Recherches croisées très sophistiquées
À partir de ces données, Prosocour permet des recherches croisées sophistiquées, répondant à des questions variées : quelles charges ont été occupées par un individu ou qui ont été les titulaires d’une charge à une période donnée ? Quelles charges dépendaient de tel département/service/maison/chef d’office/grand officier de la Couronne ou de la Maison du roi ? Qui avait un logement au château ou quelles charges en donnaient le droit ? Qui étaient les parents, parrains, témoins de mariage de tel individu ? etc. Ces fonctionnalités font de Prosocour un outil de recherche puissant, capable de fournir des réponses précises, et de former des listes d’individus ou de charges pour des études circonstanciées de groupes socioprofessionnels.
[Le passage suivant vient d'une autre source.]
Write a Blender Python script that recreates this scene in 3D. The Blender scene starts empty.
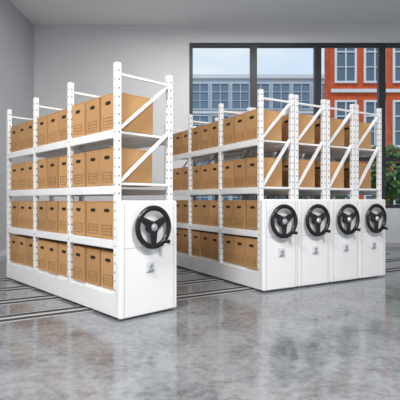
import bpy, bmesh, math, random
from mathutils import Vector, Matrix
random.seed(4)
S = bpy.context.scene
C = S.collection
try:
    S.view_settings.view_transform = 'Standard'
except Exception: pass

# ---------------------------------------------------------------- materials
def newmat(name):
    m = bpy.data.materials.new(name); m.use_nodes = True
    return m, m.node_tree, m.node_tree.nodes['Principled BSDF']
def simple(name, col, rough=.5, metal=0, noise=0.0, scale=8, spec=.5):
    m, nt, b = newmat(name)
    b.inputs['Roughness'].default_value = rough; b.inputs['Metallic'].default_value = metal
    b.inputs['Specular IOR Level'].default_value = spec
    if noise:
        tc = nt.nodes.new('ShaderNodeTexCoord'); n = nt.nodes.new('ShaderNodeTexNoise'); n.inputs['Scale'].default_value = scale
        n.inputs['Detail'].default_value = 5
        r = nt.nodes.new('ShaderNodeValToRGB')
        r.color_ramp.elements[0].position = .3; r.color_ramp.elements[1].position = .7
        r.color_ramp.elements[0].color = (*[c*(1-noise) for c in col], 1)
        r.color_ramp.elements[1].color = (*[min(1, c*(1+noise)) for c in col], 1)
        nt.links.new(tc.outputs['Object'], n.inputs['Vector']); nt.links.new(n.outputs['Fac'], r.inputs['Fac'])
        nt.links.new(r.outputs['Color'], b.inputs['Base Color'])
    else:
        b.inputs['Base Color'].default_value = (*col, 1)
    return m
M = {}
M['white'] = simple('white_powder_coat', (.85, .855, .86), .3, 0, .015, 4)
M['panel'] = simple('white_panel', (.87, .875, .88), .25, 0, .01, 3)
M['panel_line'] = simple('panel_seam_grey', (.38, .39, .41), .5)
M['black'] = simple('black_plastic', (.010, .010, .012), .22)
M['hub'] = simple('silver_hub', (.62, .63, .65), .25, .7)
M['chrome'] = simple('brushed_metal', (.50, .51, .53), .35, .6)
M['plate'] = simple('pale_grey_plate', (.68, .69, .71), .35)
M['dark'] = simple('dark_rubber', (.03, .03, .03), .6)
M['rail'] = simple('grey_steel_bed', (.34, .345, .35), .45, 0, .05, 20, .3)
M['groove'] = simple('dark_groove', (.04, .04, .043), .7, 0, 0, 8, .08)
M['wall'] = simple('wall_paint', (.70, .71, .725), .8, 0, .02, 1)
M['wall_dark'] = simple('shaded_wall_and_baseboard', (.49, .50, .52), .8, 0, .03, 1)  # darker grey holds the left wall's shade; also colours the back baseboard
M['ceil'] = simple('ceiling_paint', (.85, .855, .86), .9, 0, .01, 1)
M['frame'] = simple('anthracite_frame', (.03, .033, .04), .4)
M['hole'] = simple('box_hole_dark', (.018, .009, .004), .9)
M['print'] = simple('box_print_brown', (.24, .115, .042), .8)
M['brick'] = simple('red_brick', (.54, .095, .033), .85, 0, .22, 3, .2)
M['paleb'] = simple('pale_concrete', (.62, .64, .66), .8, 0, .05, 1, .2)
M['bluewall'] = simple('blue_grey_facade', (.46, .52, .575), .6, 0, .05, 1, .3)
M['bglass'] = simple('building_glass', (.09, .135, .18), .12)
M['bglass_pale'] = simple('bluish_building_glass', (.13, .195, .27), .15)
M['pave'] = simple('paving', (.30, .31, .32), .8, 0, .1, 2)
M['leaf'] = simple('green_leaves', (.065, .145, .032), .6, 0, .5, 2.5)
M['bark'] = simple('bark', (.10, .065, .04), .9, 0, .2, 9)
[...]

Prosocour propose aussi de visualiser les informations biographiques sous forme de chronologies ou de cartes interactives qui peuvent mettre en évidence, par exemple, des profils ancrés en province. Dès qu’un individu se trouve relié avec un autre dans la base de données, il est associé à un graphe qui définit un réseau. On y trouve tous les types de liens – familiaux, religieux, professionnels, politiques, etc. – qui peuvent s’étendre à travers plusieurs niveaux successifs. Ainsi celui d’Albert-François Perrin (ca. 1687-1759), successivement et/ou cumulativement valet de chambre du Roi par quartier (1707-ca. 1716), portemanteau du Roi (1712-1735), sous-gouverneur (1715-1745) puis gouverneur (1744-1759) des pages de la Grande Écurie ainsi que leur précepteur (1735-1759).
Ces outils graphiques facilitent la compréhension de l’arborescence des maisons royales et permettent, entre autres, de capter des mécanismes d’ascension sociale : des données particulièrement complexes et insaisissables que seules les capacités de l’informatique peuvent mettre à notre portée.
Benjamin Ringot,
coordinateur de la recherche au Centre de recherche du château de Versailles
Cet article est extrait des Carnets de Versailles n°25 (octobre 2024 – mars 2025).
Un projet innovant et totalement ouvert
Lancé dans le cadre du programme de recherche « Réseaux et sociabilité à la cour de France, XVIIe-XVIIIe siècles », initié en 2017 au CRCV1, Prosocour doit son développement à la société MyScienceWork (MSW) qui a su créer une plateforme de navigation et d’analyse sur mesure. Mettant à disposition du public des données librement accessibles et exploitables (dans la limite d’une utilisation non commerciale), la base s’inscrit dans le mouvement de la science ouverte. Hébergée sur la TGIR (Très grandes infrastructures de recherche) Huma-Num, qui favorise le partage des données publiques en sciences humaines et sociales, Prosocour est pleinement en accord avec les principes « FAIR » : Faciles à trouver, Accessibles, Interopérables et Réutilisables. Prosocour, en offrant de nouveaux moyens d’analyse de la cour de France sous l’Ancien Régime, illustre ainsi comment les humanités numériques peuvent amplement enrichir la recherche historique en facilitant l’accès à un très grand nombre de données.
1 Plus de détails sur le site du Centre de recherche du château de Versailles
Prosocour en chiffres
À ce jour, Prosocour présente en ligne les fiches des individus ayant eu une charge dans la Maison du roi de Louis XIV à Louis XVI, ainsi qu’au sein de la Maison de la reine Marie Leszczynska.
La base recense plus de 26 280 individus, près de 2 420 charges, plus de 8 960 liens interpersonnels et plus de 1 200 lieux. Plus de 720 individus sont reliés à des référentiels interopérables et plus de 640 notices comprennent des sources iconographiques.